Setelah menyelesaikan sambutannya, Sri Paus berlutut sejenak untuk berdoa di tengah-tengah para bruder. Semua menyanyikan “Laudate omnes gentes, laudate Dominum” (“Pujilah semua bangsa, puji Tuhan kita”). Ketika semua kaum muda, baik yang di dalam Gereja maupun mereka yang berada di bawah tenda-tenda, terus menyanyi, Sri Paus beranjak menuju ke sakristi untuk bertemu dengan para bruder. Setelah menyalami mereka satu persatu, dia berkata kepada Komunitas.

Hari ini kalian menjadi semakin muda

Sri Paus mengingatkan para bruder bahwa dia secara pribadi telah mengenal Komunitas sejak lama: “Saya mengunjungi kalian ketika kalian masih muda.

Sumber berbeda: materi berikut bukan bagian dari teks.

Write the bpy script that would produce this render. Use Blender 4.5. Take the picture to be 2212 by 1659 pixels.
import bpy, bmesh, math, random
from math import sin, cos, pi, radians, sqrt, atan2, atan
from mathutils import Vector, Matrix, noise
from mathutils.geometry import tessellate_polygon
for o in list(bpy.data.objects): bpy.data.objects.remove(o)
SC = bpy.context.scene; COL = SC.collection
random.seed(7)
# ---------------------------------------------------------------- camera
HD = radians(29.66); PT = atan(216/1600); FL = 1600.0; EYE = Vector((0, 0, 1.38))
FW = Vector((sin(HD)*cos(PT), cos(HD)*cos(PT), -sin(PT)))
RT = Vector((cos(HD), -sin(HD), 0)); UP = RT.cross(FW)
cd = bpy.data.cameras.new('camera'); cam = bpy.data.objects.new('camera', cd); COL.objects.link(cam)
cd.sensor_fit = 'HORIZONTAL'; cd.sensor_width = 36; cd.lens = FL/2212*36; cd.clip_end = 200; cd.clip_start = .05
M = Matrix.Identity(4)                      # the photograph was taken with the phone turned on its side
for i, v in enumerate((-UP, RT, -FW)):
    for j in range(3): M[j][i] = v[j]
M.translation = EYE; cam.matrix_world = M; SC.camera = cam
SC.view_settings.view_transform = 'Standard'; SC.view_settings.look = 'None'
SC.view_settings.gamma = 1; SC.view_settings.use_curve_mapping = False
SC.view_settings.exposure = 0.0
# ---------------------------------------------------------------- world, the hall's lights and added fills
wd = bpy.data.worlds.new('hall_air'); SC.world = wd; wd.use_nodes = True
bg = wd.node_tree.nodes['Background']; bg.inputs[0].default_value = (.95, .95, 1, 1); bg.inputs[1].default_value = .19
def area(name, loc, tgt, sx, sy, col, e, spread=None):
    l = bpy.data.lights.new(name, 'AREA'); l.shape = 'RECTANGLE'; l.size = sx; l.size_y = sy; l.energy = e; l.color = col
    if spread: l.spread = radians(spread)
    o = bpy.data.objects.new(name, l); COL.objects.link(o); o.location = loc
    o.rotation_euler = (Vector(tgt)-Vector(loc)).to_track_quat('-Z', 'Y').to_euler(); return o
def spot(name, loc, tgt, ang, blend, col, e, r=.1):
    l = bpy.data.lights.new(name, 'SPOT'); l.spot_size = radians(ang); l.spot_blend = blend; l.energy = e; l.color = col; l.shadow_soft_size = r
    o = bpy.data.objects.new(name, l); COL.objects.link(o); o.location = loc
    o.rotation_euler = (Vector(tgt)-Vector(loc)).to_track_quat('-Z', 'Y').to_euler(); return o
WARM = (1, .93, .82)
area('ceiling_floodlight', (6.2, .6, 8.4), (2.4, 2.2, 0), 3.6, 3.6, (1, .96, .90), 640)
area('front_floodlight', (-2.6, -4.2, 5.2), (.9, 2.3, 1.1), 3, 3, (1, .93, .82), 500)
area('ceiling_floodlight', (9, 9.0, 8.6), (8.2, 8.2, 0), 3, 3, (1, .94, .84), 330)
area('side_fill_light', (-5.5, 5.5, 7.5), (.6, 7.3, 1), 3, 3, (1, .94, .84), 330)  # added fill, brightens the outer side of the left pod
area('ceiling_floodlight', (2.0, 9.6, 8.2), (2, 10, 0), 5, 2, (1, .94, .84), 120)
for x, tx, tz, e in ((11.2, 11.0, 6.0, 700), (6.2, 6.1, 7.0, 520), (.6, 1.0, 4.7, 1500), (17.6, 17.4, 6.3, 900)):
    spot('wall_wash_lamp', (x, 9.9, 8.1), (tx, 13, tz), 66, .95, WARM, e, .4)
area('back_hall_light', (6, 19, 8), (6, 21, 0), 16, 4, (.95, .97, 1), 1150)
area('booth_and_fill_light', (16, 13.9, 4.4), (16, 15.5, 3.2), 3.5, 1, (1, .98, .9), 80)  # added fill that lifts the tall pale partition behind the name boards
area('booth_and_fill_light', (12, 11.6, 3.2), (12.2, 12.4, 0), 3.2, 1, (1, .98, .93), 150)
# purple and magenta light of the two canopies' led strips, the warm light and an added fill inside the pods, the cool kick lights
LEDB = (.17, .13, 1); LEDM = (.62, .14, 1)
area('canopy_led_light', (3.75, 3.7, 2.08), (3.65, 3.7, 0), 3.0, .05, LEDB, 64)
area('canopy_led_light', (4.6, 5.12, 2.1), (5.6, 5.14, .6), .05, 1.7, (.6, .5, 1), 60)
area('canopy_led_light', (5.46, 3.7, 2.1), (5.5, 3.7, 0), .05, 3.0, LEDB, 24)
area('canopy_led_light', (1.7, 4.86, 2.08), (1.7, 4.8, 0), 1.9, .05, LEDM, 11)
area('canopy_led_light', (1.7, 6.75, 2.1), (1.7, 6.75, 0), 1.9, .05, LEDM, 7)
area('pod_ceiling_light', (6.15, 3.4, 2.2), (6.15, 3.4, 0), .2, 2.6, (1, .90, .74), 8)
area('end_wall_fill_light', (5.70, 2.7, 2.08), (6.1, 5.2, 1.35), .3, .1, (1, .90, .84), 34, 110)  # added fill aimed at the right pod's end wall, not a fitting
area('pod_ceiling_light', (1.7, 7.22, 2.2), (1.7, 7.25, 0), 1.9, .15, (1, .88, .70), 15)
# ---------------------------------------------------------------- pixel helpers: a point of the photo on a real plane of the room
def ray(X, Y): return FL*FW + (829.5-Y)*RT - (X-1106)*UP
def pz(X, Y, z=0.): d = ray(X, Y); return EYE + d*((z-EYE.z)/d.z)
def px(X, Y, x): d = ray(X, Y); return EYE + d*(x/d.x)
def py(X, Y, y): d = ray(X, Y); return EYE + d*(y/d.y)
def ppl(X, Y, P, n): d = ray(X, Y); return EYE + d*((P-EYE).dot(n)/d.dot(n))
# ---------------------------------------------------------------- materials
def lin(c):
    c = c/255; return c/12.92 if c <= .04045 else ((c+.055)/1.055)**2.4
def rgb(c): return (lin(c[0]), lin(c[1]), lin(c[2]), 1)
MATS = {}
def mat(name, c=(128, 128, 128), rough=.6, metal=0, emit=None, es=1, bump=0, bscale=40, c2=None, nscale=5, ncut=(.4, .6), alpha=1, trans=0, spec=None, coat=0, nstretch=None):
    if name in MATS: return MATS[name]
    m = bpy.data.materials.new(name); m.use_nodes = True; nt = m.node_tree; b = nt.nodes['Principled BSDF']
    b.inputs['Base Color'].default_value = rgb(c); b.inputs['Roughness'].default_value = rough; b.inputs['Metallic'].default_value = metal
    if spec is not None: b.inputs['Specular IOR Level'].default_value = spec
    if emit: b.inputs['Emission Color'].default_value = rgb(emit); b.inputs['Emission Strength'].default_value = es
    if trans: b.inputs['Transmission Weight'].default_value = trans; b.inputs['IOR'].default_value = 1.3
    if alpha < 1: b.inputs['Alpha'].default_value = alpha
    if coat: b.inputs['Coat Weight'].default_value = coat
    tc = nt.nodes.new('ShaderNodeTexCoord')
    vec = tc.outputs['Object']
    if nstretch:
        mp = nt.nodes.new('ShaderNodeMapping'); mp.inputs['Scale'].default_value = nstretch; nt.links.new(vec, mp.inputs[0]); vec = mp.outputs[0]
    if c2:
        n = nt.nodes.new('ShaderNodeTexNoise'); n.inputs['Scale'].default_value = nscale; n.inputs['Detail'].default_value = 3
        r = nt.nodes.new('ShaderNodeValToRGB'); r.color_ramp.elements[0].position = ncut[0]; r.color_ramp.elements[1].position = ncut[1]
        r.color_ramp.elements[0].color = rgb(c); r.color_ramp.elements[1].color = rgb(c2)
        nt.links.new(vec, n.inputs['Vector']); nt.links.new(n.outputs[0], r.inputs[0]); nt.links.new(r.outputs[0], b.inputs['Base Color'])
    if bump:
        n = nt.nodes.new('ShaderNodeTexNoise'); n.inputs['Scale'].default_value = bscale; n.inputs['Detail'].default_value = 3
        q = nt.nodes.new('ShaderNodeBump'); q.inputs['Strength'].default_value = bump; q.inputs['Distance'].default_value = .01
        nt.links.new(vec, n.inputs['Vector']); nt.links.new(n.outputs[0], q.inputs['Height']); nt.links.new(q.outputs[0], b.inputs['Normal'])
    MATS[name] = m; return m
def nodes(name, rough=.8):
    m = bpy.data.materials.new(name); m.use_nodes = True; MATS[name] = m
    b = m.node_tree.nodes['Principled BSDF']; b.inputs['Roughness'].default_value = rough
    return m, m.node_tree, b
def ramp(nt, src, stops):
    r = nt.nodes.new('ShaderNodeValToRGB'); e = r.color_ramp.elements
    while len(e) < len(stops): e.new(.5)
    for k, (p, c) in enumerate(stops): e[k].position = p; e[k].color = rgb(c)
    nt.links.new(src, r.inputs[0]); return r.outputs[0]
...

Namun hari ini kalian menjadi semakin lebih muda.” Dia kembali mengingat kunjungan Bruder Roger ke Polandia serta kata-katanya tentang Sang Perawan Maria dan pelayanan dari Gembala universal. Sehingga Yohanes Paulus II “dalam hatinya jelas merasa wajib untuk datang dan menemui kalian.” Menyinggung dua pertemuan kaum muda Eropa yang pernah dilaksanakan di Roma, Sri Paus menambahkan, “Roma senantiasa terbuka bagi kunjungan kalian bersama dengan para kaum muda.”

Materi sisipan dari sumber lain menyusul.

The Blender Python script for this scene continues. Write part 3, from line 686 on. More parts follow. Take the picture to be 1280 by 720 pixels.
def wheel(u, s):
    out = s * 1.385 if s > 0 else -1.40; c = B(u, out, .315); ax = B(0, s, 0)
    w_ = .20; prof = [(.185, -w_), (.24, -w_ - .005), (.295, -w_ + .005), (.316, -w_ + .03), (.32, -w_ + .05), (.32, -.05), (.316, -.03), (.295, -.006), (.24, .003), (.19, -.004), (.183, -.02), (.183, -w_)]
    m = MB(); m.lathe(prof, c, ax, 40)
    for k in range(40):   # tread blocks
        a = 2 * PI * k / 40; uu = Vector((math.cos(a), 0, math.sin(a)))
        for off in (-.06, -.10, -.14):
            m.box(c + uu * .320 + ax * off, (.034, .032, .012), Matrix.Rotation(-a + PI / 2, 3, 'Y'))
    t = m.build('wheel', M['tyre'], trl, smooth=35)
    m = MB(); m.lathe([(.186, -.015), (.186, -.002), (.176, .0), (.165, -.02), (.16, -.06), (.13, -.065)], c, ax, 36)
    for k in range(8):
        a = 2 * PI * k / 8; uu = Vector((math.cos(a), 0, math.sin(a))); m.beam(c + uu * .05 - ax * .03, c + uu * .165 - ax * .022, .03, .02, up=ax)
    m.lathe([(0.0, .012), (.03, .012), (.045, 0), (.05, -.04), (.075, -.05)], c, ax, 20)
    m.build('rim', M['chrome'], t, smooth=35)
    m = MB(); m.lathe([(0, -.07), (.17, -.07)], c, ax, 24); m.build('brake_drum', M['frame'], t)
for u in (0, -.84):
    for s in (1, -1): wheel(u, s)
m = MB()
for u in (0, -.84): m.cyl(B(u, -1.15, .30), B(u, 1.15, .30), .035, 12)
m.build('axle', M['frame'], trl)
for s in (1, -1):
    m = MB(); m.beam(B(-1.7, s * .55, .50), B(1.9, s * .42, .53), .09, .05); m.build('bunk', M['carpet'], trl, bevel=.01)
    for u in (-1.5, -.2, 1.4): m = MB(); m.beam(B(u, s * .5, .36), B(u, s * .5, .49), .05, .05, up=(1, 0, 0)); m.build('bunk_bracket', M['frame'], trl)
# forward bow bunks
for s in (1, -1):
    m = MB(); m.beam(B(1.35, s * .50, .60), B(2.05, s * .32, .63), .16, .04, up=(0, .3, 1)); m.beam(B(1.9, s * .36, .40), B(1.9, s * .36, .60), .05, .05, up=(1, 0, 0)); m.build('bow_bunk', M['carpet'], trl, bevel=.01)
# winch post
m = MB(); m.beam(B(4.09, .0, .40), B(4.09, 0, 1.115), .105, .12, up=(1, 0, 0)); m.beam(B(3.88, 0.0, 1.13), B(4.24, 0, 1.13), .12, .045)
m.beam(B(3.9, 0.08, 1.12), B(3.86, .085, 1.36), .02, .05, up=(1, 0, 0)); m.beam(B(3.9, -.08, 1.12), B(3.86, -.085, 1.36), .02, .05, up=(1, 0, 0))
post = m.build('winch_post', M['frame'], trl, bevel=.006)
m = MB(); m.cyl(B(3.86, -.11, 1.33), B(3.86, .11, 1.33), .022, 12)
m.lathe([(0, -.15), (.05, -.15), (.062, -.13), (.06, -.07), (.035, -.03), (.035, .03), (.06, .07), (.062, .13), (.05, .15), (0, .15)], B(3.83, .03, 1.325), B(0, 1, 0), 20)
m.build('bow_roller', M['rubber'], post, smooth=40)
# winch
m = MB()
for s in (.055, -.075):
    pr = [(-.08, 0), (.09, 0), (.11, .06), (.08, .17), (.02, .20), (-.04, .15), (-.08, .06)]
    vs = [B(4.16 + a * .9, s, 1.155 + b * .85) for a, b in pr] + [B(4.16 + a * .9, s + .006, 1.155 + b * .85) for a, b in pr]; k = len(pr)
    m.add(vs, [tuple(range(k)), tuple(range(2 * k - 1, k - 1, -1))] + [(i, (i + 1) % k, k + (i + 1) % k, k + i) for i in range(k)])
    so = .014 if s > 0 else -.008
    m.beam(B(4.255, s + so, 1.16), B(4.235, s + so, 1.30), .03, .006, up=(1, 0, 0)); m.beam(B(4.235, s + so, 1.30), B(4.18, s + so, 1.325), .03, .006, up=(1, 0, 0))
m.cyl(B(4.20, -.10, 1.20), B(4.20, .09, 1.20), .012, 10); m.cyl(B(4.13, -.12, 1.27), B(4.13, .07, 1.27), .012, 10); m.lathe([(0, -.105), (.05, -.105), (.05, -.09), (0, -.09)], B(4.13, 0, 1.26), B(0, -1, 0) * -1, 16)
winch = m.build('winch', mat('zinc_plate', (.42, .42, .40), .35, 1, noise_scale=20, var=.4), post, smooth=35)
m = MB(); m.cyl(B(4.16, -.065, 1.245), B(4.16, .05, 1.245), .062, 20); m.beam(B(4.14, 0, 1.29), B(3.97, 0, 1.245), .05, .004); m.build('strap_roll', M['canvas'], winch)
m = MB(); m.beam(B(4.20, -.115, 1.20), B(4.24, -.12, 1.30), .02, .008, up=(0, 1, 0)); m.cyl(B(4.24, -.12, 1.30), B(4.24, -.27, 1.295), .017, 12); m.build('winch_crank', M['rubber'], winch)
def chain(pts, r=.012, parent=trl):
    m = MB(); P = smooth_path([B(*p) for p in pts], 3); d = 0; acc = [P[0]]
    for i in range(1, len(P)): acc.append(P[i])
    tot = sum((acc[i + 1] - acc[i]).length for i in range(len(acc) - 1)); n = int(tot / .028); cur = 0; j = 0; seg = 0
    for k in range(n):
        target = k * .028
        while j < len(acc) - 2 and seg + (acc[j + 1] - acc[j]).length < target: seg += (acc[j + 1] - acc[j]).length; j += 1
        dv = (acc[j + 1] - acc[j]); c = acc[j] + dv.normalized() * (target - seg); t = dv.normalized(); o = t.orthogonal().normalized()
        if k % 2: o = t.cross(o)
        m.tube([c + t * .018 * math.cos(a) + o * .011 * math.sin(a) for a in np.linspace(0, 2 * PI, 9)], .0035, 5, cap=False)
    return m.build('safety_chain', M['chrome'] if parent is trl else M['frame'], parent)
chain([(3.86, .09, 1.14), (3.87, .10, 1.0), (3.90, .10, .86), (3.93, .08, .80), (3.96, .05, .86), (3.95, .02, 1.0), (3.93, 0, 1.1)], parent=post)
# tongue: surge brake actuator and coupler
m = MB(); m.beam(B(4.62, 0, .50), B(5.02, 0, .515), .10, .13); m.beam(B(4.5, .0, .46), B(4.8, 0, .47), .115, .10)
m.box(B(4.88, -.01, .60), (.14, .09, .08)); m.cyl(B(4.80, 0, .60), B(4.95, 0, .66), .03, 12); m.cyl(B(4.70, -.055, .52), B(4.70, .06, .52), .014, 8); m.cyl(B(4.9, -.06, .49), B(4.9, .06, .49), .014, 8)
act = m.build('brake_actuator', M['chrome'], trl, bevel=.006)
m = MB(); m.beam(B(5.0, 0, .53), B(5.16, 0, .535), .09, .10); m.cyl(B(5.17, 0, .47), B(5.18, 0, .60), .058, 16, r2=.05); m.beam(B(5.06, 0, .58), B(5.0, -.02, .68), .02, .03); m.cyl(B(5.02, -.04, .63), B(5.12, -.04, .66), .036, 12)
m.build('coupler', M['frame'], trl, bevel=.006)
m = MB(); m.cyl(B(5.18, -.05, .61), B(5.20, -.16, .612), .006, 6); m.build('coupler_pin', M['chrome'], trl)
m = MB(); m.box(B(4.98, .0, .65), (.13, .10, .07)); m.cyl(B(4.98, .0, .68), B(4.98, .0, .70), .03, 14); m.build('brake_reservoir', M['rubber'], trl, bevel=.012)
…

Kemudian Sri Paus meninggalkan sebuah pesan tertulis kepada Komunitas yang menyentuh para bruder secara mendalam. Bruder Roger kemudian akan memasukkan pesan ini ke dalam Sumber-sumber Taizé, buku yang merangkumkan gagasan-gagasan utama dari kehidupan bersama dalam Komunitas.

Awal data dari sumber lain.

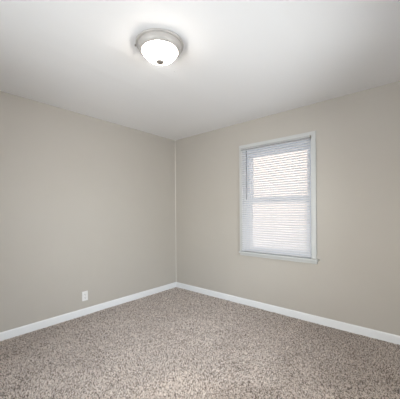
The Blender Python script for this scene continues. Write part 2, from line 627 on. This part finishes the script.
# ------------------------------------------------------------------ wall outlet
OY, OZ = -1.546, 0.225
outlet = thing('wall_outlet', (0, OY, OZ), 'white duplex wall outlet low on the left wall above the baseboard', 'outlet')
bm = bmesh.new(); bx(bm, 0.0, 0.0065, OY-0.035, OY+0.035, OZ-0.0575, OZ+0.0575, 0.003, 3)
part('cover_plate', bm, M['plastic'], outlet)
for dz in (-0.0195, 0.0195):
    bm = bmesh.new()
    z0 = OZ + dz
    pts = []
    for k in range(24):
        a = 2*math.pi*k/24
        pts.append((0.0170*math.cos(a), max(-0.0135, min(0.0135, 0.0172*math.sin(a)))))
    A = [bm.verts.new((0.005, OY+u, z0+v)) for u, v in pts]
    B = [bm.verts.new((0.0082, OY+u*0.97, z0+v*0.97)) for u, v in pts]
    for k in range(24):
        bm.faces.new((A[k], A[(k+1) % 24], B[(k+1) % 24], B[k]))
    bm.faces.new(A); bm.faces.new(B)
    bmesh.ops.recalc_face_normals(bm, faces=bm.faces[:])
    rc = part('receptacle', bm, M['plastic'], outlet)
    bm = bmesh.new()
    bx(bm, 0.0078, 0.0085, OY-0.0075, OY-0.0053, z0-0.002, z0+0.007)
    bx(bm, 0.0078, 0.0085, OY+0.0053, OY+0.0075, z0-0.001, z0+0.006)
    tube(bm, (0.0078, OY, z0-0.0075), (0.0085, OY, z0-0.0075), 0.0028, 12)
    part('slot', bm, M['slot'], rc, label='dark socket slots')
bm = bmesh.new(); tube(bm, (0.006, OY, OZ), (0.0078, OY, OZ), 0.0032, 14)
part('screw', bm, M['plastic'], outlet)

# ------------------------------------------------------------------ carpet pile: leaning tufts of yarn, one object
rng = np.random.default_rng(11)
SP = 0.0050
x0, x1, y0, y1 = BT, RX-BT, RY+BT, -BT
gx, gy = np.meshgrid(np.arange(x0+SP/2, x1, SP), np.arange(y0+SP/2, y1, SP))
cx = gx.ravel() + rng.uniform(-0.45, 0.45, gx.size)*SP
cy = gy.ravel() + rng.uniform(-0.45, 0.45, gx.size)*SP
cx = np.clip(cx, x0+0.003, x1-0.003); cy = np.clip(cy, y0+0.004, y1-0.004)
n = cx.size
# the lean of the nap drifts over the floor
ph = np.sin(cx*2.1+cy*1.3+0.7)*1.6 + np.sin(cx*4.3-cy*3.1+2.0)*1.1 + np.sin(cx*9.7+cy*6.1)*0.9 + np.sin(cx*13.0-cy*17.0+1.0)*0.7
lean = 0.0060
dx = np.cos(ph)*lean + rng.normal(0, 0.0025, n)
dy = np.sin(ph)*lean + rng.normal(0, 0.0025, n)
hgt = rng.uniform(0.007, 0.0125, n)
rad = rng.uniform(0.0023, 0.0036, n)
rot = rng.uniform(0, 2*np.pi, n)
K = 4
V = np.zeros((n, 2*K+1, 3), np.float32)
for k in range(K):
    a = rot + 2*np.pi*k/K
    V[:, k, 0] = cx + np.cos(a)*rad*0.9
    V[:, k, 1] = cy + np.sin(a)*rad*0.9
    V[:, k, 2] = FZ
    V[:, K+k, 0] = cx + np.cos(a+0.4)*rad*0.8 + dx*0.7
    V[:, K+k, 1] = cy + np.sin(a+0.4)*rad*0.8 + dy*0.7
    V[:, K+k, 2] = FZ + hgt*0.72
V[:, 2*K, 0] = cx + dx
V[:, 2*K, 1] = cy + dy
V[:, 2*K, 2] = FZ + hgt
V[:, :, 0] = np.clip(V[:, :, 0], x0+0.0005, x1-0.0005)
V[:, :, 1] = np.clip(V[:, :, 1], y0+0.0005, y1-0.0005)
quads = np.array([[k, (k+1) % K, K+(k+1) % K, K+k] for k in range(K)])
tris = np.array([[K+k, K+(k+1) % K, 2*K] for k in range(K)])
base = (np.arange(n)*(2*K+1))[:, None, None]
loops = np.concatenate([(quads[None]+base).reshape(n, -1), (tris[None]+base).reshape(n, -1)], axis=1).ravel().astype(np.int32)
sizes = np.tile(np.array([4]*K+[3]*K, np.int32), n)
starts = np.concatenate([[0], np.cumsum(sizes)[:-1]]).astype(np.int32)
me = bpy.data.meshes.new('carpet_pile')
me.vertices.add(n*(2*K+1)); me.vertices.foreach_set('co', V.ravel())
me.loops.add(loops.size); me.loops.foreach_set('vertex_index', loops)
me.polygons.add(sizes.size)
me.polygons.foreach_set('loop_start', starts)
me.polygons.foreach_set('loop_total', sizes)
me.polygons.foreach_set('use_smooth', np.ones(sizes.size, dtype=bool))
me.update(calc_edges=True)
me.materials.append(M['yarn'])
pile = bpy.data.objects.new('carpet_pile', me)
COL.objects.link(pile)
pile['kind'] = 'stuff'
pile['label'] = 'brown and beige speckled carpet pile covering the whole floor'
pile['category'] = 'carpet'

Sekarang tiba waktunya untuk pergi. Yohanes Paulus II melangkah keluar, menuju mobilnya, lalu tiba-tiba dia memutuskan untuk kembali ke dalam Gereja untuk menyampaikan salam selamat tinggal kepada para kaum muda untuk terakhir kalinya. “Sekarang saya akan pergi,” demikian katanya kepada mereka. “Dan dengan sedih hati. Namun Paus harus taat! karena dia punya banyak atasan!” Kata-katanya kemudian di sambut dengan tawa dan tepuk tangan dari para kaum muda, lalu nyanyian dimulai kembali seiring dengan keberangkatan Sri Paus.